begin

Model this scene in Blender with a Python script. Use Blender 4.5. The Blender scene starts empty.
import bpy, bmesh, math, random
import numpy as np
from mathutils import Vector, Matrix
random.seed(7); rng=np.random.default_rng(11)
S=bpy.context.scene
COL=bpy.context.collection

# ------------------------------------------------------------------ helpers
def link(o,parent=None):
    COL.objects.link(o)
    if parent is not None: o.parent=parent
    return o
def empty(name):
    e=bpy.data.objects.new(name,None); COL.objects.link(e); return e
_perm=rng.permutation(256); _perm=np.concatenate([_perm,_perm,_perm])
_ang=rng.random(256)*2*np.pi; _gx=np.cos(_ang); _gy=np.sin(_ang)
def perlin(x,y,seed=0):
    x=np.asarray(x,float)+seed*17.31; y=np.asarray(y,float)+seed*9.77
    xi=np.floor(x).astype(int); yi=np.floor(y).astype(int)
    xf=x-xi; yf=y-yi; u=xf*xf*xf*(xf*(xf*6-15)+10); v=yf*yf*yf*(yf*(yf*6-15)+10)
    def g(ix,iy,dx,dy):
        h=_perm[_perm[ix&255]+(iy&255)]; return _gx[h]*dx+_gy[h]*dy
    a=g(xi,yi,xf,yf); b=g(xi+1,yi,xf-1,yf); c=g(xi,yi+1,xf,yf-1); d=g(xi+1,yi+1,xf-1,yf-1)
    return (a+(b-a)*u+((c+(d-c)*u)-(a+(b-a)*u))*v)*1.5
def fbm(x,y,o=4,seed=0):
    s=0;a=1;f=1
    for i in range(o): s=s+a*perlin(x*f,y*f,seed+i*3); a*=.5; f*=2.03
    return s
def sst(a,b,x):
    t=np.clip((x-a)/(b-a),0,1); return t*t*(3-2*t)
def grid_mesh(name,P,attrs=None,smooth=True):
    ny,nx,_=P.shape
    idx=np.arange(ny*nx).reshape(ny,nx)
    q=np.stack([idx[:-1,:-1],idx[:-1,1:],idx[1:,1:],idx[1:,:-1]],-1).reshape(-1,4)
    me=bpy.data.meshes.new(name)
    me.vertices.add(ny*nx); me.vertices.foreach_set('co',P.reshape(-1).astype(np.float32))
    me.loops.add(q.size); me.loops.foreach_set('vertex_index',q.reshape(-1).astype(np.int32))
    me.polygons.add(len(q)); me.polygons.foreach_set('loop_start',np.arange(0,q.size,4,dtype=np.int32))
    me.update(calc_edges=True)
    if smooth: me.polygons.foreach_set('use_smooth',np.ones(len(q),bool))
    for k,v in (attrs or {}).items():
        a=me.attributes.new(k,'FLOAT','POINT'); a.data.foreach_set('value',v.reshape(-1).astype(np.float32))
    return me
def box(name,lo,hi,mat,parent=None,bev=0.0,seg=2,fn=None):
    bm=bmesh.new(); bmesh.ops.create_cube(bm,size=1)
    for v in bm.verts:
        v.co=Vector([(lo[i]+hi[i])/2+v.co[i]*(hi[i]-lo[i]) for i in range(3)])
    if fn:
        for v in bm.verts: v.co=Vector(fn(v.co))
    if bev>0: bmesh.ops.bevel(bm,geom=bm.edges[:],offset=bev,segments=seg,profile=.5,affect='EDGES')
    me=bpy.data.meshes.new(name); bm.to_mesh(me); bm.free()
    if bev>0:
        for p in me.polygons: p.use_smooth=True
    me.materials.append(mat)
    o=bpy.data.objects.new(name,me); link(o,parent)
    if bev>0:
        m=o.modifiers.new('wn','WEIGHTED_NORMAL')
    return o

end

▸ **Your instructions**:
Without changing anything, quote the lines from the top of the data to the line that contains "COL=bpy.context.collection", including that line.

▸ **Answer**:
Model this scene in Blender with a Python script. Use Blender 4.5. The Blender scene starts empty.
import bpy, bmesh, math, random
import numpy as np
from mathutils import Vector, Matrix
random.seed(7); rng=np.random.default_rng(11)
S=bpy.context.scene
COL=bpy.context.collection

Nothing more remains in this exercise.